It is worth emphasizing that the compiler will only ever insert a candidate expression into a single hole, and that candidate expressions may go unused (z in our example).

Next, the compiler will take the two arguments that the user supplied to foo and fill them into the remaining holes left to right. This means w will be inserted in the second argument and u into the fourth argument:

foo[x, w, y, u] = v

Because all argument positions of the predicate foo are now filled, the resolution process is considered successful.

However, if we had started with a slightly different example, resolution could have failed at various points. For example, if the user had written

q(x, y, z) <-
  (a(x), c(y), f(z)) {
    foo[w] = v
  }, b(w), d(u), e(v).

then the compiler would still have filled in the candidate expressions as follows:

foo[x, •, y, •] = v

However, the compiler would then notice that the user has supplied only one key argument, w, while there are still two holes to be filled. It would report this as a HIER_ATOM_TOO_FEW_SUPPLIED error.

Another error would be detected if the user had written

q(x, y, z) <-
  (a(x), c(y), f(z)) {
    foo[w, u, u] = v
  }, b(w), d(u), e(v).

Again, the compiler would begin by inserting the two candidate expressions:

foo[x, •, y, •] = v

This time, the compiler would notice that the user supplied three key arguments (w, u, u), while there are only two holes to be filled. This would be reported as a HIER_ATOM_TOO_MANY_SUPPLIED error.
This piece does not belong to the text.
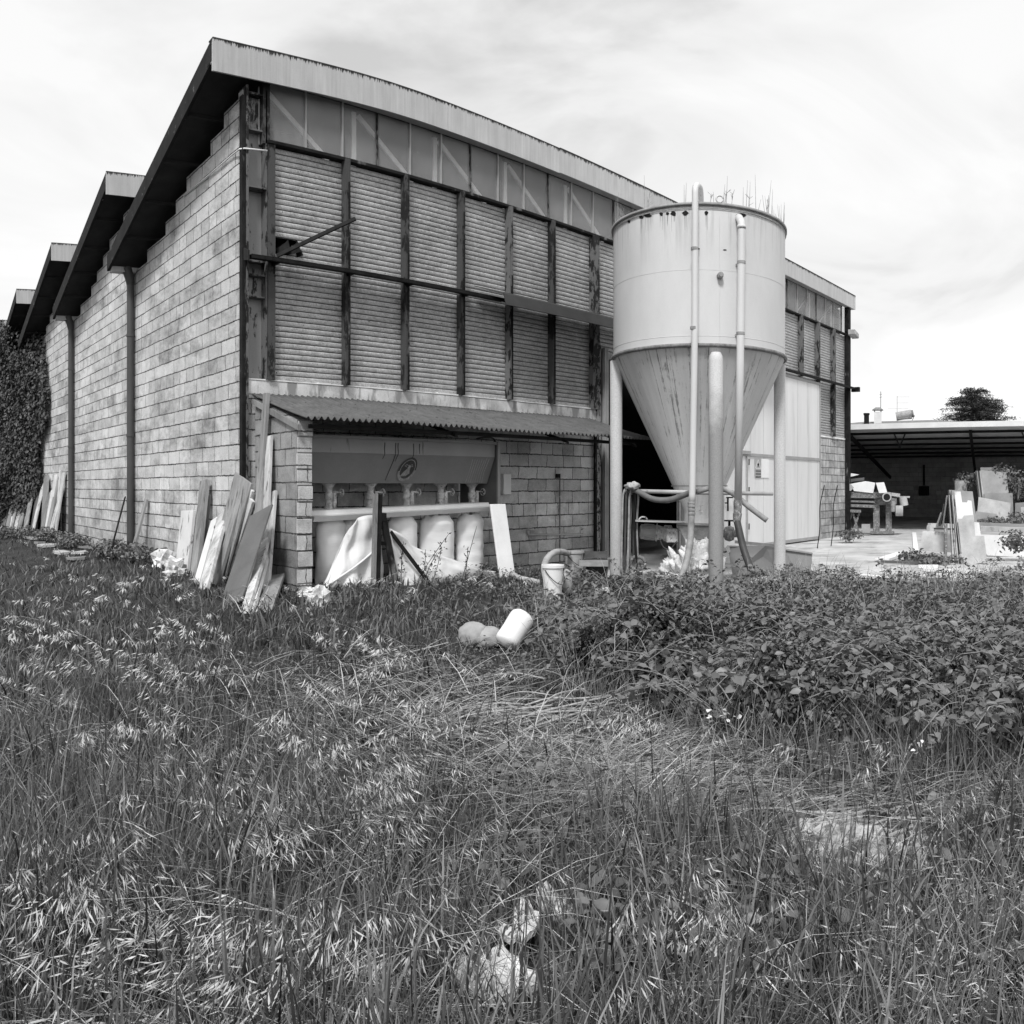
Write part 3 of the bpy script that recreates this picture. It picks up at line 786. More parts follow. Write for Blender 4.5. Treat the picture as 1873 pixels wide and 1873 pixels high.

The resolution process could have also failed if foo had been declared differently. For example, if foo had been declared as

foo[x, y, z, w] = u -> a(x), a(y), c(z), d(w), e(u).

and then the user wrote the logic

q(x, y, z) <-
  (a(x), c(y), f(z)) {
    foo[u] = v
  }, b(w), d(u), e(v).

the resolution process would fail. The reason is that the compiler cannot determine whether to insert the x as the first argument or as the second argument of foo:

foo[•, •, •, •] = v

Again, this is because a candidate expression will only be inserted into a single hole per atom. This kind of failure will be reported as a HIER_AMBIGUOUS_BODY_ATOM error.

Finally, it should be noted that the value argument has a special status in the resolution of a functional predicate. If foo had been declared as:

foo[x, y, z, w] = u -> a(x), b(y), c(z), d(w), a(u).

the compiler would be able to resolve

q(x, y, z) <-
  (a(x), c(y), f(z)) {
    foo[w, u] = x
  }, b(w), d(u), e(v).

because, when the candidate expressions would be about to be filled in, the value argument would already have been determined:

      foo[•, •, •, •] = x

At this point there is only one hole where x could be inserted and satisfy the typing requirements. So there is no ambiguity. It is very important to understand that the compiler would be able to resolve this example only because it had the syntactic hint that x was to be used as the value argument. If the logic had been written as

q(x, y, z) <-
  (a(x), c(y), f(z)) {
    foo(w, u, x)
  }, b(w), d(y), e(v).

then just before the insertion of candidate expressions the atom would look like:

  foo[•, •, •, •] = •

This is because the compiler would no longer know that x is intended to be the value argument, so there would now be a hole in the position of the value argument. Furthermore, the candidate expression x could be inserted into two possible holes, the first argument and the value argument. Consequently, the compiler would report an ambiguity error (HIER_AMBIGUOUS_BODY_ATOM).

Syntax.  Hierarchical syntax extends the language with the following grammatical constructions:

Hierarchical = HierHead "{" HierBody "}" .

HierHead = Atom
         | "(" HierHeadConjunction ")" .

HierHeadConjunction = Atom { "," Atom } .

HierBody = HierAtom { "," HierAtom } .

HierAtom = [ Delta ] PredicateName [ "@" Stage ] "(" HierExpressions ")"
         | [ Delta ] PredicateName [ "@" Stage ] "[" HierExpressions "]" "="
              HierExpression .

HierExpressions = HierExpression { "," HierExpression } .

HierExpression = Hierarchical | Expression .